Per questo diffidiamo del cosiddetto realismo dei nostri politici. Per questo non riusciamo a vedere perché (al di là dei casi personali) si possa guardare con compatimento a gente che lotta per l'avvenire, magari confusamente quanto ai modi ma chiarissimamente quanto agli scopi, rischiando la salute e la vita. D'accordo, Pannella non è Gandhi; ma non sarebbe cosa più giusta, e alla fine anche più accorta, valorizzare le aspirazione e gli sforzi degli isolati, dei non-violenti, dei pazzi di libertà, invece che tentare di "abrogarli"? Del resto Pannella è diventato un "caso", al di là della suggestione che il personaggio esercita, perché i partiti lo hanno lasciato vagare, praticamente solo, in uno spazio politico quale quello dei diritti civili, che si va rivelando - con sorpresa, forse, di chi non ha pensato ad occuparlo con impegno - vasto e importante ogni giorno di più.
I nostri realisti della politica vedono più il presente che il futuro, hanno spesso la gelosia dei vecchi e la loro paura del nuovo. Ignorano per anni lo stato del mondo e invocano un nuovo modello di sviluppo quando gli sceicchi chiudono il rubinetto del petrolio, salvo a dimenticare tutto quando il rubinetto si riapre; temono di parlare di aborto o, domani, di controllo delle nascite, ma non pensano ai sette miliardi di individui che fra trent'anni bruceranno ciò che rimarrà del nostro verde mondo.

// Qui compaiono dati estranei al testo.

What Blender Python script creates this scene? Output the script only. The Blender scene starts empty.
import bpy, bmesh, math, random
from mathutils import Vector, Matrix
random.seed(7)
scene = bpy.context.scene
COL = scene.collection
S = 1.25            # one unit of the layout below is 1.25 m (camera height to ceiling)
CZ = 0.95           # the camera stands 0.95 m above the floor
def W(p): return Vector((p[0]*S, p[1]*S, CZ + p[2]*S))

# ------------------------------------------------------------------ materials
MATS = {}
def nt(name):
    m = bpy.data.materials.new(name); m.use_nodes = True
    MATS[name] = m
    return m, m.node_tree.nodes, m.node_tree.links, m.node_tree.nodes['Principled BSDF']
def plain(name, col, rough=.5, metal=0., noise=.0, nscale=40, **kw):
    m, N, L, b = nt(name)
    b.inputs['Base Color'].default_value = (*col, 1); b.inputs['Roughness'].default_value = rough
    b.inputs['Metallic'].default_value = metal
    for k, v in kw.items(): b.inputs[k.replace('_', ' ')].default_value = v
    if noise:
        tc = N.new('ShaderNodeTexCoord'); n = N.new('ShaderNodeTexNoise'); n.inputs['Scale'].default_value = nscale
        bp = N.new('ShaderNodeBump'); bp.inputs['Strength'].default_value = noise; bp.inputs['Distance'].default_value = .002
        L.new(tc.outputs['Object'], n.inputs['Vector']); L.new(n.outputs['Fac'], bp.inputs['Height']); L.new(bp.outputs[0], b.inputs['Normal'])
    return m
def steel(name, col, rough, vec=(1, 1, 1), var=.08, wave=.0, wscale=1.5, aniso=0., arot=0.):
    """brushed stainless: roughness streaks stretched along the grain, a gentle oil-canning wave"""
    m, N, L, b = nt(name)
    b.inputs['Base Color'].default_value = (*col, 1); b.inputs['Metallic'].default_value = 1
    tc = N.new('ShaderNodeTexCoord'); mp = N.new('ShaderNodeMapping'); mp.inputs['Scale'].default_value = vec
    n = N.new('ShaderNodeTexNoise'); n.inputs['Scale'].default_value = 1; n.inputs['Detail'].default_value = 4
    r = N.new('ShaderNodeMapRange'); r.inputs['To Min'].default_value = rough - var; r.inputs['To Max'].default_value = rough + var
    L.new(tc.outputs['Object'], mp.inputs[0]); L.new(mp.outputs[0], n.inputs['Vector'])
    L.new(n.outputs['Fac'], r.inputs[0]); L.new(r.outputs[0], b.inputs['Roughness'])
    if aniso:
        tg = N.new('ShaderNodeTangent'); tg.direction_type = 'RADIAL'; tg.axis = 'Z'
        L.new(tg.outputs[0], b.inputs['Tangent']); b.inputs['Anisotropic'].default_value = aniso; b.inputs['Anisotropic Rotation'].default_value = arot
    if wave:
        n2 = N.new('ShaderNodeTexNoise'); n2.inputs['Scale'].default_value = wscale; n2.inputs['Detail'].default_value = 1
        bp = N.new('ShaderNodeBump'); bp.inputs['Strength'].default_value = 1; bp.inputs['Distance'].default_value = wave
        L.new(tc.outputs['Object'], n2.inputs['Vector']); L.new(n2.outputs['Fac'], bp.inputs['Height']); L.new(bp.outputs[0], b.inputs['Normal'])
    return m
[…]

Su questi temi, che sono davvero la realtà e la politica di oggi, (se non vogliamo che diventino la tragedia irrimediabile di domani), devono potersi dichiarare anche i giovani, coloro ai quali abbiamo oscenamente preparato la minaccia di una vita degradata. Per questo ci batteremo, con i partiti o con gli isolati, con i cittadini, perché si dia il voto ai diciottenni; ci batteremo perché la donna non sia schiava e vittima della maternità. Con "rabbia liberale", nella tradizione de "Il Mondo". Poiché questa è anche la tradizione dei partiti laici, speriamo ancora che ci troveremo in buona compagnia.